* **Collected data**
=-=-=

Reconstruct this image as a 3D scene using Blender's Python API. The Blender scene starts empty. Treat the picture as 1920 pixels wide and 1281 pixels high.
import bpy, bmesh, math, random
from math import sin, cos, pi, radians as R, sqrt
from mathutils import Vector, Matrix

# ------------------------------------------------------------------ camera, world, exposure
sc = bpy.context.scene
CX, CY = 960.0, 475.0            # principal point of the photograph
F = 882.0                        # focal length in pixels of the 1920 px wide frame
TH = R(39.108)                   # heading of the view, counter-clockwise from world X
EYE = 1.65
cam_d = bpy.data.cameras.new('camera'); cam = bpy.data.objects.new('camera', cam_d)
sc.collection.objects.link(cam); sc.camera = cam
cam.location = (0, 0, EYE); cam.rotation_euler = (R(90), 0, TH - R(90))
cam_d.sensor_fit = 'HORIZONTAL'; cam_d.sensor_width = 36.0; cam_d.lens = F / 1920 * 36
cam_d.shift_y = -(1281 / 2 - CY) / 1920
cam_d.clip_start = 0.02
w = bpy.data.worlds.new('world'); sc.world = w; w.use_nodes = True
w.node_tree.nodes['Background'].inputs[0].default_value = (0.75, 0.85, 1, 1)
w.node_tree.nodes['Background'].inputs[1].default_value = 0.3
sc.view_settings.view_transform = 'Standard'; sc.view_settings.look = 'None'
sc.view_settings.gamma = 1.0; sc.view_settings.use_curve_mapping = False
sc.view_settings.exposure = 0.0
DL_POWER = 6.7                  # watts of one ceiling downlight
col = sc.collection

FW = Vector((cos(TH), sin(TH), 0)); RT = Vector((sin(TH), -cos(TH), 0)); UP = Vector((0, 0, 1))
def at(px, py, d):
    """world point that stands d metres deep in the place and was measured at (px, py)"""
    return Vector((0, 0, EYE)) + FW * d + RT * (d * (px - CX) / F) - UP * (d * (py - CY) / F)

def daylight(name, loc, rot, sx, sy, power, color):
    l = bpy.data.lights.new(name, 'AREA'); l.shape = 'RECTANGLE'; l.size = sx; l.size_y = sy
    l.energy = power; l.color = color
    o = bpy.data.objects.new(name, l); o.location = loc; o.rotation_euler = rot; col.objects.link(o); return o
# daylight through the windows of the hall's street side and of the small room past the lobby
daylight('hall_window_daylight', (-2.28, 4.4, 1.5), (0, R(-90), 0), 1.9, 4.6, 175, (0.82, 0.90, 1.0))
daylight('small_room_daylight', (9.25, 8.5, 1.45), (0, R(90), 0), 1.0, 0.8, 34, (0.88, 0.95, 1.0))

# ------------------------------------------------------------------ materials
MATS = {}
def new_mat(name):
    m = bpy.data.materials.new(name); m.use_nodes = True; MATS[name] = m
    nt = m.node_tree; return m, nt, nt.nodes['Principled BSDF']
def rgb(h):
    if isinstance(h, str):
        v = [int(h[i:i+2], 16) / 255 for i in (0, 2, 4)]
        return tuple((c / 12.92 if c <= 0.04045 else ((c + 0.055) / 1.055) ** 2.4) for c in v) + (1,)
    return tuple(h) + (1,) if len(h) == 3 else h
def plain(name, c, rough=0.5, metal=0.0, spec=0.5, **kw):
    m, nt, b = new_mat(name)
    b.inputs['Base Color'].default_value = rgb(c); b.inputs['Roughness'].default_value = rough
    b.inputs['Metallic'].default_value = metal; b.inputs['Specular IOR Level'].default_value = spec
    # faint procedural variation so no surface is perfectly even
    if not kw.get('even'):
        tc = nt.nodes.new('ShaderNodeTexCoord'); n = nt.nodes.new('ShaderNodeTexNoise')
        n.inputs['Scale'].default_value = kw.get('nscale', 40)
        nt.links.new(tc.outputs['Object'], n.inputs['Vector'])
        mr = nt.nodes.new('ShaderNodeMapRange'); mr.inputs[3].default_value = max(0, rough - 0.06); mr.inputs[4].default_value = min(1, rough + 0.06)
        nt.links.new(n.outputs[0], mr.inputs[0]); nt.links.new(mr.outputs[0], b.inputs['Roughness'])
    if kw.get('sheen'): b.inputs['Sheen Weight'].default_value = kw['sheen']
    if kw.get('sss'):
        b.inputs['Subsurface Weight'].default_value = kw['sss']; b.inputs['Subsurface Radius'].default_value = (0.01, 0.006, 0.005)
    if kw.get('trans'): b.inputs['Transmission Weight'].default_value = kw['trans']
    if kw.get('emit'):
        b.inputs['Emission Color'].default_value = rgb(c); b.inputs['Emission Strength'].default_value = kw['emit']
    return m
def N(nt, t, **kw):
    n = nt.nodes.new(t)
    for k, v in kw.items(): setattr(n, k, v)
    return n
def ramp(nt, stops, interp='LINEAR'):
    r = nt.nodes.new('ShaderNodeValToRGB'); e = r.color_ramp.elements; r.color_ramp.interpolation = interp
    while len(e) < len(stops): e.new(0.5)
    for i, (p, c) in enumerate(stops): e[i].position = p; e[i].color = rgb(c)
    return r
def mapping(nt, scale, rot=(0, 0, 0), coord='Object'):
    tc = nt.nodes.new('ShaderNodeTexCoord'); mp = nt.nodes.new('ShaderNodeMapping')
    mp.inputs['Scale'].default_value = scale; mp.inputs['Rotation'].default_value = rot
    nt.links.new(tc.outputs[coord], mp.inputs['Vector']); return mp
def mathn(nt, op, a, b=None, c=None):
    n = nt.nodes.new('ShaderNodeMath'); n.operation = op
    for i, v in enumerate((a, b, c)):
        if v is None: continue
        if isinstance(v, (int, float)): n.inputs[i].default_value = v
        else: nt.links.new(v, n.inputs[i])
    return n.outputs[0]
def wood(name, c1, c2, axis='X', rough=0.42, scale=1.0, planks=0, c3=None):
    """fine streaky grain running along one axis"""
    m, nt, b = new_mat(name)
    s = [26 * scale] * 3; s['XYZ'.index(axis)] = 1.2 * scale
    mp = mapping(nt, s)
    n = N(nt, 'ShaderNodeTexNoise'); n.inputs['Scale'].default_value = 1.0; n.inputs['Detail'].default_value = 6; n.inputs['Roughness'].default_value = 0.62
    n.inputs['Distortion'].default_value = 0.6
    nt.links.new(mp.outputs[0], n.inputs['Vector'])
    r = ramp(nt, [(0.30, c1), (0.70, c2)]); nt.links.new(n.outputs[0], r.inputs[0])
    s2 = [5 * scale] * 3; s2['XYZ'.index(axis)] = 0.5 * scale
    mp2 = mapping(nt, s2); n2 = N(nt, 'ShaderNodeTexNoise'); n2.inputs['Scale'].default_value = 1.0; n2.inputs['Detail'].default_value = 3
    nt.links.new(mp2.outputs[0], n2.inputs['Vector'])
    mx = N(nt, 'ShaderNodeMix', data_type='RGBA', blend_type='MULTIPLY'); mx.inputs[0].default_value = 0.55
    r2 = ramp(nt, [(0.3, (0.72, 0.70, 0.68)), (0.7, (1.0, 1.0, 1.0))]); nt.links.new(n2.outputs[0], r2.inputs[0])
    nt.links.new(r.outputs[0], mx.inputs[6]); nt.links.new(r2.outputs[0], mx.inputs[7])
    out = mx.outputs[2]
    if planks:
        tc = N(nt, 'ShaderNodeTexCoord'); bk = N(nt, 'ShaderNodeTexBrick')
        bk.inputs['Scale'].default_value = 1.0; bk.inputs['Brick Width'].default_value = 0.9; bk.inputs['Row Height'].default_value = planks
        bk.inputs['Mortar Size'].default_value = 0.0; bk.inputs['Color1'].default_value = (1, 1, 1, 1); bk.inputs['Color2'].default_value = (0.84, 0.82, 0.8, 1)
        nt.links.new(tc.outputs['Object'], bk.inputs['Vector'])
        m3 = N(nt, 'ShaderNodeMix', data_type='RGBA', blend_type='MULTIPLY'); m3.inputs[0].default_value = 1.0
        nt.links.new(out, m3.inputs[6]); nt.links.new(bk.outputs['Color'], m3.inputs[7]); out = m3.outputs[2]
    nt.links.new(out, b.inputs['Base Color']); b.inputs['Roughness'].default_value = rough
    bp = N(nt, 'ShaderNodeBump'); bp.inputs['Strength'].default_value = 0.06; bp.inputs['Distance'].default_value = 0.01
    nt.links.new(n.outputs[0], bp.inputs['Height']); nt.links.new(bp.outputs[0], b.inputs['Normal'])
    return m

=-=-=

* **Given exercise**
Return exactly the lines that run from the top of the listing above to the line containing "from mathutils import Vector, Matrix", please, keeping both end lines and leaving out everything else.

* **Correct answer**
Reconstruct this image as a 3D scene using Blender's Python API. The Blender scene starts empty. Treat the picture as 1920 pixels wide and 1281 pixels high.
import bpy, bmesh, math, random
from math import sin, cos, pi, radians as R, sqrt
from mathutils import Vector, Matrix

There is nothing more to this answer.